Recent Scholarship in Economic History:

America Under the Hammer: Auctions and the Emergence of Market Values by Ellen Hartigan-O’Connor (2024): The first book-length study of the history of auctions in early America. Hartigan-O’Connor shows how, across the 18th and early 19th centuries, price became a way to express value — for material goods, land, and human beings. This work shows how auctions led to concepts of economic worth intersecting and centering on gender, race, and social bonds. 

A War on Global Poverty: The Lost Promise of Redistribution and the Rise of Microcredit by Joanne Meyerowitz (2021): A new look at U.S. involvement in campaigns to end global poverty in the 1970s and 1980s. Meyerowitz examines how programs for global aid increasingly focused on women as the “deserving” beneficiaries. 

The Indebted Woman: Kinship, Sexuality, and Capitalism by Isabelle Guérin, Santosh Kumar, and G. Venkatasubramanian (2023): Discusses the crucial (yet often overlooked) role that poor women play in making and consolidating debt and credit markets — what the authors call the “sexual division of debt.” An in-depth look at how women have become “the essential cogs in the wheel of financialized capitalism.”

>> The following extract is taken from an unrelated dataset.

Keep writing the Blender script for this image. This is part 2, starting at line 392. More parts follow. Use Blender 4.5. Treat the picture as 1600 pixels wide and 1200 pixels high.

Indigenous Economics: Sustaining Peoples and Their Lands by Ronald L. Trosper (2022): How can Indigenous practices of centering care and working in reciprocity with the natural world help us create sustainable economic models? Trosper shows how relational Indigenous economic theory (micro, meso, and macro) can help us create new economic systems that better address increasing pressure from climate change.